Martin’s brief foray into film is so strange because much of her work is so distinctive and singular. She was quieter than her Abstract Expressionist contemporaries during the late ’40s, subtler than her avant-garde neighbors in Coenties Slip in the ’50s, and more discerning than the Op artists she was shown alongside in the early ’60s. Of course, there are outliers in each of these time periods that made work vaguely similar to Martin’s. Ad Reinhardt’s black paintings, in which squares rendered in slightly different tones are painted on top of one another, are “close in spirit to Martin’s thinking,” Princenthal says, suspecting that “Martin subscribed to—or possibly helped shape—many of Reinhardt’s tenets.” But a calm washes over her work. The best word to describe it is serene.
Her life, however, was anything but. She frequently lost touch with her friends due to episodes of schizophrenia. In one of the book’s more unsettling passages, the artist Robert Indiana, who lived near Martin in Coenties Slip, recalls, “I happened to encounter Agnes on South Street and she simply walked past me and didn’t recognize me. Shortly thereafter she was committed to Bellevue.” This appears, fittingly, in the chapter called “Silence.”
But more often than not, Martin’s silence was by choice.
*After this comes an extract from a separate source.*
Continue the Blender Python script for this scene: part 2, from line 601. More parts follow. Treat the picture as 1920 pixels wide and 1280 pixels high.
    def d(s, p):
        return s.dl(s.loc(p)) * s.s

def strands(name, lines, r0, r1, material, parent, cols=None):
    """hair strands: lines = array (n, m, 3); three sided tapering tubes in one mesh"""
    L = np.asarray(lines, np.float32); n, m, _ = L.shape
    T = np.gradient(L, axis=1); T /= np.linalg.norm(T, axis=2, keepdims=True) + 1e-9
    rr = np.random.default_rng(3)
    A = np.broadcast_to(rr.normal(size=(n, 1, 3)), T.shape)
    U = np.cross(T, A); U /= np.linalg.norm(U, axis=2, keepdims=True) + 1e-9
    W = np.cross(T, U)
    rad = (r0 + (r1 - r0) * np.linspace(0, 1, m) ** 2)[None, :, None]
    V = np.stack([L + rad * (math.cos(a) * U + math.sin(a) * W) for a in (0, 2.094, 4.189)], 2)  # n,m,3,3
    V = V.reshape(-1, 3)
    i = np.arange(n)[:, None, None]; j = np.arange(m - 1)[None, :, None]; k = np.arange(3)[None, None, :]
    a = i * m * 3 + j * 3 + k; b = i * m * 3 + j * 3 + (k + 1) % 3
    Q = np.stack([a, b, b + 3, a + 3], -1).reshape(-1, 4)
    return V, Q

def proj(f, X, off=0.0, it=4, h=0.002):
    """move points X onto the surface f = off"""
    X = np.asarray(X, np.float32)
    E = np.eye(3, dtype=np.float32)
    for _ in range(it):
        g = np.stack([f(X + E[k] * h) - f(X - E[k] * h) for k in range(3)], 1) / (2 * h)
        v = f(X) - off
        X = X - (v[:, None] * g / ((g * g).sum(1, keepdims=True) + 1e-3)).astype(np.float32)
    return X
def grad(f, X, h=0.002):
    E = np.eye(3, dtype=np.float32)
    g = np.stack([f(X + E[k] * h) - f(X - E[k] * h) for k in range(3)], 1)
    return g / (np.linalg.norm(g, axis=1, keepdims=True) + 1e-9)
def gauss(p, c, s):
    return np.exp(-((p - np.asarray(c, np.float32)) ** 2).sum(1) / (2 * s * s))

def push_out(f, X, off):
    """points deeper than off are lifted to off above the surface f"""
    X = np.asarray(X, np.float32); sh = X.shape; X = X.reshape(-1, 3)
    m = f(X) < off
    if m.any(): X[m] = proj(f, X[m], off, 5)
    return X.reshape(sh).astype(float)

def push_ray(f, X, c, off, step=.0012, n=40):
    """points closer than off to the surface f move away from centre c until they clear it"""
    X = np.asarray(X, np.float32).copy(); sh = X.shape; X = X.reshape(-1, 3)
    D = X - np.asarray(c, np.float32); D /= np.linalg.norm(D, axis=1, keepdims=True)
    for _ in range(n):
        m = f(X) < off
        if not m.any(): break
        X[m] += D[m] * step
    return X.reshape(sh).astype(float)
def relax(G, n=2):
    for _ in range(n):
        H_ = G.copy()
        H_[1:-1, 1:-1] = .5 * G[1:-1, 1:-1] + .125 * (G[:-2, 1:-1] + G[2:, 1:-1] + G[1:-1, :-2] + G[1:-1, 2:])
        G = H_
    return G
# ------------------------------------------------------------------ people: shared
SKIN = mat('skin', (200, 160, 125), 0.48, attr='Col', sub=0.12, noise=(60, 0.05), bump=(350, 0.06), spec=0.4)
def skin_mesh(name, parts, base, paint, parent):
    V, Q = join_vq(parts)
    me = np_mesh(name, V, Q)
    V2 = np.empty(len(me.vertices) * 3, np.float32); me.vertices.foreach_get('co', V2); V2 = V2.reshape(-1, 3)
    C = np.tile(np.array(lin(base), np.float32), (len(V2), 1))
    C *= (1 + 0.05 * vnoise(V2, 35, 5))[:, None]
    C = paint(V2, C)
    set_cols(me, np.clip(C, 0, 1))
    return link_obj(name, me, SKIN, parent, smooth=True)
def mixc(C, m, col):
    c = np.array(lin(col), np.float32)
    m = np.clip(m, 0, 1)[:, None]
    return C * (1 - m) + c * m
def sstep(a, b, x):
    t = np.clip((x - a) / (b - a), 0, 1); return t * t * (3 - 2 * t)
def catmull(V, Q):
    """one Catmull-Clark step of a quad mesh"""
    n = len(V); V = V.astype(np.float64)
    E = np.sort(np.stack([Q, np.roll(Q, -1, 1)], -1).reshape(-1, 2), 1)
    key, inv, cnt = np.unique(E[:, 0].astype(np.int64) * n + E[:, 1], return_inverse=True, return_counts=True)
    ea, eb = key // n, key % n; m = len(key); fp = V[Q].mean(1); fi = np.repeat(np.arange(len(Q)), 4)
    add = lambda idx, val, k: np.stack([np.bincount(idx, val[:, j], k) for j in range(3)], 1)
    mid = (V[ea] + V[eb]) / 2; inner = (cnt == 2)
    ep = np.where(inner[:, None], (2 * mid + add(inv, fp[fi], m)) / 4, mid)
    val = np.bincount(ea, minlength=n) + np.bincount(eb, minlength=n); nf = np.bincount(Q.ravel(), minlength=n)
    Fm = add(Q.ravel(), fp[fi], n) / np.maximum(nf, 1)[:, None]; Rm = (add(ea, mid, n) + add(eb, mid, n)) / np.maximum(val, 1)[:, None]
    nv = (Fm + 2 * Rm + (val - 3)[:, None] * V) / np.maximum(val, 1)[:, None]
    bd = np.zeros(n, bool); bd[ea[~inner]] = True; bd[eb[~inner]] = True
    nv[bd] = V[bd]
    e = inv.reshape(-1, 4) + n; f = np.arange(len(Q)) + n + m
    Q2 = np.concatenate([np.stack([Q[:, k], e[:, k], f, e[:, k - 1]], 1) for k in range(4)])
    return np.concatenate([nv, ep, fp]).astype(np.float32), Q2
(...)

In the late ’60s, she acquired the status of a mystic because she left New York and lived like a hermit. (Her out-there lectures during the ’70s cemented that reputation.) Nobody knows where she went, other than that she traveled the Pacific Northwest, where she had previously lived during the late ’30s. Douglas Crimp apparently got hopelessly lost trying to find the one-room adobe that she had built for herself on the West Coast.
However reclusive Martin was, she maintained all sorts of strange connections in the art world. In the ’40s, when she lived in Taos, New Mexico, Martin became friendly with Georgia O’Keeffe, who, in Martin’s words, was “overstimulating” and “liked to make fun of men.” In 1963, Donald Judd faintly praised Martin’s grid paintings in the magazine Arts, writing that “the paintings are simply attractive, a word which is usually, and is here, used both as a derogation and a compliment.” She also may have had a lesbian relationship with the Greek-American sculptor Chryssa in the ’60s. Later, while in Galisteo, New Mexico, Martin hung out with Bruce Nauman and Richard Tuttle. One of Princenthal’s strengths is presenting the art world as a tangled web of people that hate and love each other at the same time.
Princenthal’s book is thoughtful enough to feel personal, and throughout reading it I wondered why Princenthal was so invested in Martin. In the final third, the author admits to writing a fan letter to Martin as an undergraduate student, to which Martin responded, “Write your true response… All ideas are false.” Princenthal didn’t exactly live up to this mantra–she admits as much in her epilogue. But her words are in service of Martin’s work and spirit, and that’s what matters.